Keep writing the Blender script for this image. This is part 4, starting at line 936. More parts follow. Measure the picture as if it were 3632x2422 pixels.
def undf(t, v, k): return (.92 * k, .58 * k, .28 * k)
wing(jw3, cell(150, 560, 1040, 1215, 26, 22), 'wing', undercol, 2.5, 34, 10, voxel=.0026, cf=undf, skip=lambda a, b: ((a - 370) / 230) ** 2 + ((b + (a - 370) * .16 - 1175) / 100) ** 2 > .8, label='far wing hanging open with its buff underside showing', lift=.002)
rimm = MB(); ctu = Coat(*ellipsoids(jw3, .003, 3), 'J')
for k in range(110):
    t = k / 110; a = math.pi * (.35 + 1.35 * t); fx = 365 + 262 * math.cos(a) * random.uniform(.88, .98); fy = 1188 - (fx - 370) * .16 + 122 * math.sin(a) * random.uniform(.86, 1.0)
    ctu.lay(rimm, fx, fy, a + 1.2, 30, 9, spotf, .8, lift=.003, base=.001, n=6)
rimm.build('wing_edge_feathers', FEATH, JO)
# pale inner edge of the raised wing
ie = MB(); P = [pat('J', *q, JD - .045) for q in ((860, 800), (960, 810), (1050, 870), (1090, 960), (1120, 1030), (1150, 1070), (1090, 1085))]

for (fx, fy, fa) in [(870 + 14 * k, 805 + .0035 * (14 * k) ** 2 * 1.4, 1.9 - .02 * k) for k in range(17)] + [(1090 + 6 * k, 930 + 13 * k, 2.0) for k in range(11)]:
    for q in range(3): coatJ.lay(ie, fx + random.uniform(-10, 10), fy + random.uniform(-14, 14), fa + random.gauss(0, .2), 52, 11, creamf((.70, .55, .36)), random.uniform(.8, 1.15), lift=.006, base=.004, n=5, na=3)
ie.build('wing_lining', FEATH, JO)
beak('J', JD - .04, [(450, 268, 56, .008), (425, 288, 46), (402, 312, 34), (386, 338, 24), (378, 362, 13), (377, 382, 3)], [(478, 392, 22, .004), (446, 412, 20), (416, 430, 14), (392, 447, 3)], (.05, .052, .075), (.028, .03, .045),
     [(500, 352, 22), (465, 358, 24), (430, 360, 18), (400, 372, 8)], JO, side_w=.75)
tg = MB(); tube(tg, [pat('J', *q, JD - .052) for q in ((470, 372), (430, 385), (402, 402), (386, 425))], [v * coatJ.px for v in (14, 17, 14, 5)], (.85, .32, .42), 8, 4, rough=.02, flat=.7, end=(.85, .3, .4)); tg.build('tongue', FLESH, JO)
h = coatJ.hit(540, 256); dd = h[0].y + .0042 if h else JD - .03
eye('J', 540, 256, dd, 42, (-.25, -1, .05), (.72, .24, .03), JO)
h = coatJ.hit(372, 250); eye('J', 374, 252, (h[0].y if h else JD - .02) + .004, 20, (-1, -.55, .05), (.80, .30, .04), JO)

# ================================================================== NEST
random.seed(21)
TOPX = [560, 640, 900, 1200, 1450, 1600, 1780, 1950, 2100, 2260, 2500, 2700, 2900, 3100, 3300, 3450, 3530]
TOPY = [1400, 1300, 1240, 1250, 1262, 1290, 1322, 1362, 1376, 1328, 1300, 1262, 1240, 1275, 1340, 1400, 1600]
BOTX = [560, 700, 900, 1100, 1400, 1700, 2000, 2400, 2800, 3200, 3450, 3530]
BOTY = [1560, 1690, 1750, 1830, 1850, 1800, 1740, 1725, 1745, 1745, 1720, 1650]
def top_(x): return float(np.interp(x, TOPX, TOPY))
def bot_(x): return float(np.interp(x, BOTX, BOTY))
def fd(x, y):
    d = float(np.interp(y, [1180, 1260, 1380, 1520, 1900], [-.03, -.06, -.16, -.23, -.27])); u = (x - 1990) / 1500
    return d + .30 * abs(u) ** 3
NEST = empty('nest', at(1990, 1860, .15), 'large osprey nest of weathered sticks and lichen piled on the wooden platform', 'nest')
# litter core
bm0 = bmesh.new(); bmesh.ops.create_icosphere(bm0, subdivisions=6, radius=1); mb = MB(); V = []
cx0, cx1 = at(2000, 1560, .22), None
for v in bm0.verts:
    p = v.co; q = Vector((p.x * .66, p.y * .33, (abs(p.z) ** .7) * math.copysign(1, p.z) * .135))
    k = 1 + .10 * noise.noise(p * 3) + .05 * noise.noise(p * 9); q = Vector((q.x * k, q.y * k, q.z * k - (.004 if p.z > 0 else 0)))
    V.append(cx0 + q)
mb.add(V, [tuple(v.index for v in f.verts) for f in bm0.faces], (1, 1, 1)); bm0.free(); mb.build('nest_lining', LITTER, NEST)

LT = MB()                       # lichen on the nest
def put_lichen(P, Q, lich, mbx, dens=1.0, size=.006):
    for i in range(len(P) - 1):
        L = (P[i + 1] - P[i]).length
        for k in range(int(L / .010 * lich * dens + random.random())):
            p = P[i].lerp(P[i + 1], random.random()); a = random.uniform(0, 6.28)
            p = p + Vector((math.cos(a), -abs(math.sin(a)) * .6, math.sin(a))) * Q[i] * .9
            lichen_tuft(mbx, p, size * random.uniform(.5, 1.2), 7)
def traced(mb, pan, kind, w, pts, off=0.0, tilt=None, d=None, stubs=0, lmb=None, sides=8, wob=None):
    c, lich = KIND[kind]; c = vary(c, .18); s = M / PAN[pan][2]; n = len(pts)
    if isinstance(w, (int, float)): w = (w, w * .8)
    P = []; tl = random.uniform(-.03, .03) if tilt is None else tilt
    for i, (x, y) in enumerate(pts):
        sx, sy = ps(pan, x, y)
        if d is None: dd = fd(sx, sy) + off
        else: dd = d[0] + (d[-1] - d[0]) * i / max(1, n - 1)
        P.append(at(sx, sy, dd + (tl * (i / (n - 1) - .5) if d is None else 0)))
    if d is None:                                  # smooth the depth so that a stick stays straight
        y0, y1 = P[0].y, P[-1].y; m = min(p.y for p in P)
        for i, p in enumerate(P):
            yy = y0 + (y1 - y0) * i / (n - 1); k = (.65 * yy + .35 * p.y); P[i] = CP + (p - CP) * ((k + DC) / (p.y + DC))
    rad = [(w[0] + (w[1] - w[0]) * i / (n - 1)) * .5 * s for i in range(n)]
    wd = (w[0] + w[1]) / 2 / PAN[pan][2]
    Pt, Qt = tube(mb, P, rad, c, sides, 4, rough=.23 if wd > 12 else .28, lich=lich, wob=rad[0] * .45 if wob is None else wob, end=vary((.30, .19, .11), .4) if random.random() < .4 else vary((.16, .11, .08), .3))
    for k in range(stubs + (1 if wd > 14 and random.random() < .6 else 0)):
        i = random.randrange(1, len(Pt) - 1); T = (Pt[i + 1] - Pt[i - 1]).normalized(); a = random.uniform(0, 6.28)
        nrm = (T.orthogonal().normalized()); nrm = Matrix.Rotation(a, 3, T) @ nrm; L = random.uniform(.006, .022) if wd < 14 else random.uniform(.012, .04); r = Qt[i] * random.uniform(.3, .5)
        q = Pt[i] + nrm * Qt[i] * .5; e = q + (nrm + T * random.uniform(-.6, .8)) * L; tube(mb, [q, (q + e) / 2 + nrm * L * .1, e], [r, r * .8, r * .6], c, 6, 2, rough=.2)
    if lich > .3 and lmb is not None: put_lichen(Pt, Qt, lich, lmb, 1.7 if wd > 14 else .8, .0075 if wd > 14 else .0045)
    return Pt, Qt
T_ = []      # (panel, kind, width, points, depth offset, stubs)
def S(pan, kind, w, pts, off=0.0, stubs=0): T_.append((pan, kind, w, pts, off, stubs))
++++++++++
*Directive*: Copy every line exactly. Leave nothing out.

*Correct response*:
Keep writing the Blender script for this image. This is part 4, starting at line 936. More parts follow. Measure the picture as if it were 3632x2422 pixels.
def undf(t, v, k): return (.92 * k, .58 * k, .28 * k)
wing(jw3, cell(150, 560, 1040, 1215, 26, 22), 'wing', undercol, 2.5, 34, 10, voxel=.0026, cf=undf, skip=lambda a, b: ((a - 370) / 230) ** 2 + ((b + (a - 370) * .16 - 1175) / 100) ** 2 > .8, label='far wing hanging open with its buff underside showing', lift=.002)
rimm = MB(); ctu = Coat(*ellipsoids(jw3, .003, 3), 'J')
for k in range(110):
    t = k / 110; a = math.pi * (.35 + 1.35 * t); fx = 365 + 262 * math.cos(a) * random.uniform(.88, .98); fy = 1188 - (fx - 370) * .16 + 122 * math.sin(a) * random.uniform(.86, 1.0)
    ctu.lay(rimm, fx, fy, a + 1.2, 30, 9, spotf, .8, lift=.003, base=.001, n=6)
rimm.build('wing_edge_feathers', FEATH, JO)
# pale inner edge of the raised wing
ie = MB(); P = [pat('J', *q, JD - .045) for q in ((860, 800), (960, 810), (1050, 870), (1090, 960), (1120, 1030), (1150, 1070), (1090, 1085))]

for (fx, fy, fa) in [(870 + 14 * k, 805 + .0035 * (14 * k) ** 2 * 1.4, 1.9 - .02 * k) for k in range(17)] + [(1090 + 6 * k, 930 + 13 * k, 2.0) for k in range(11)]:
    for q in range(3): coatJ.lay(ie, fx + random.uniform(-10, 10), fy + random.uniform(-14, 14), fa + random.gauss(0, .2), 52, 11, creamf((.70, .55, .36)), random.uniform(.8, 1.15), lift=.006, base=.004, n=5, na=3)
ie.build('wing_lining', FEATH, JO)
beak('J', JD - .04, [(450, 268, 56, .008), (425, 288, 46), (402, 312, 34), (386, 338, 24), (378, 362, 13), (377, 382, 3)], [(478, 392, 22, .004), (446, 412, 20), (416, 430, 14), (392, 447, 3)], (.05, .052, .075), (.028, .03, .045),
     [(500, 352, 22), (465, 358, 24), (430, 360, 18), (400, 372, 8)], JO, side_w=.75)
tg = MB(); tube(tg, [pat('J', *q, JD - .052) for q in ((470, 372), (430, 385), (402, 402), (386, 425))], [v * coatJ.px for v in (14, 17, 14, 5)], (.85, .32, .42), 8, 4, rough=.02, flat=.7, end=(.85, .3, .4)); tg.build('tongue', FLESH, JO)
h = coatJ.hit(540, 256); dd = h[0].y + .0042 if h else JD - .03
eye('J', 540, 256, dd, 42, (-.25, -1, .05), (.72, .24, .03), JO)
h = coatJ.hit(372, 250); eye('J', 374, 252, (h[0].y if h else JD - .02) + .004, 20, (-1, -.55, .05), (.80, .30, .04), JO)

# ================================================================== NEST
random.seed(21)
TOPX = [560, 640, 900, 1200, 1450, 1600, 1780, 1950, 2100, 2260, 2500, 2700, 2900, 3100, 3300, 3450, 3530]
TOPY = [1400, 1300, 1240, 1250, 1262, 1290, 1322, 1362, 1376, 1328, 1300, 1262, 1240, 1275, 1340, 1400, 1600]
BOTX = [560, 700, 900, 1100, 1400, 1700, 2000, 2400, 2800, 3200, 3450, 3530]
BOTY = [1560, 1690, 1750, 1830, 1850, 1800, 1740, 1725, 1745, 1745, 1720, 1650]
def top_(x): return float(np.interp(x, TOPX, TOPY))
def bot_(x): return float(np.interp(x, BOTX, BOTY))
def fd(x, y):
    d = float(np.interp(y, [1180, 1260, 1380, 1520, 1900], [-.03, -.06, -.16, -.23, -.27])); u = (x - 1990) / 1500
    return d + .30 * abs(u) ** 3
NEST = empty('nest', at(1990, 1860, .15), 'large osprey nest of weathered sticks and lichen piled on the wooden platform', 'nest')
# litter core
bm0 = bmesh.new(); bmesh.ops.create_icosphere(bm0, subdivisions=6, radius=1); mb = MB(); V = []
cx0, cx1 = at(2000, 1560, .22), None
for v in bm0.verts:
    p = v.co; q = Vector((p.x * .66, p.y * .33, (abs(p.z) ** .7) * math.copysign(1, p.z) * .135))
    k = 1 + .10 * noise.noise(p * 3) + .05 * noise.noise(p * 9); q = Vector((q.x * k, q.y * k, q.z * k - (.004 if p.z > 0 else 0)))
    V.append(cx0 + q)
mb.add(V, [tuple(v.index for v in f.verts) for f in bm0.faces], (1, 1, 1)); bm0.free(); mb.build('nest_lining', LITTER, NEST)

LT = MB()                       # lichen on the nest
def put_lichen(P, Q, lich, mbx, dens=1.0, size=.006):
    for i in range(len(P) - 1):
        L = (P[i + 1] - P[i]).length
        for k in range(int(L / .010 * lich * dens + random.random())):
            p = P[i].lerp(P[i + 1], random.random()); a = random.uniform(0, 6.28)
            p = p + Vector((math.cos(a), -abs(math.sin(a)) * .6, math.sin(a))) * Q[i] * .9
            lichen_tuft(mbx, p, size * random.uniform(.5, 1.2), 7)
def traced(mb, pan, kind, w, pts, off=0.0, tilt=None, d=None, stubs=0, lmb=None, sides=8, wob=None):
    c, lich = KIND[kind]; c = vary(c, .18); s = M / PAN[pan][2]; n = len(pts)
    if isinstance(w, (int, float)): w = (w, w * .8)
    P = []; tl = random.uniform(-.03, .03) if tilt is None else tilt
    for i, (x, y) in enumerate(pts):
        sx, sy = ps(pan, x, y)
        if d is None: dd = fd(sx, sy) + off
        else: dd = d[0] + (d[-1] - d[0]) * i / max(1, n - 1)
        P.append(at(sx, sy, dd + (tl * (i / (n - 1) - .5) if d is None else 0)))
    if d is None:                                  # smooth the depth so that a stick stays straight
        y0, y1 = P[0].y, P[-1].y; m = min(p.y for p in P)
        for i, p in enumerate(P):
            yy = y0 + (y1 - y0) * i / (n - 1); k = (.65 * yy + .35 * p.y); P[i] = CP + (p - CP) * ((k + DC) / (p.y + DC))
    rad = [(w[0] + (w[1] - w[0]) * i / (n - 1)) * .5 * s for i in range(n)]
    wd = (w[0] + w[1]) / 2 / PAN[pan][2]
    Pt, Qt = tube(mb, P, rad, c, sides, 4, rough=.23 if wd > 12 else .28, lich=lich, wob=rad[0] * .45 if wob is None else wob, end=vary((.30, .19, .11), .4) if random.random() < .4 else vary((.16, .11, .08), .3))
    for k in range(stubs + (1 if wd > 14 and random.random() < .6 else 0)):
        i = random.randrange(1, len(Pt) - 1); T = (Pt[i + 1] - Pt[i - 1]).normalized(); a = random.uniform(0, 6.28)
        nrm = (T.orthogonal().normalized()); nrm = Matrix.Rotation(a, 3, T) @ nrm; L = random.uniform(.006, .022) if wd < 14 else random.uniform(.012, .04); r = Qt[i] * random.uniform(.3, .5)
        q = Pt[i] + nrm * Qt[i] * .5; e = q + (nrm + T * random.uniform(-.6, .8)) * L; tube(mb, [q, (q + e) / 2 + nrm * L * .1, e], [r, r * .8, r * .6], c, 6, 2, rough=.2)
    if lich > .3 and lmb is not None: put_lichen(Pt, Qt, lich, lmb, 1.7 if wd > 14 else .8, .0075 if wd > 14 else .0045)
    return Pt, Qt
T_ = []      # (panel, kind, width, points, depth offset, stubs)
def S(pan, kind, w, pts, off=0.0, stubs=0): T_.append((pan, kind, w, pts, off, stubs))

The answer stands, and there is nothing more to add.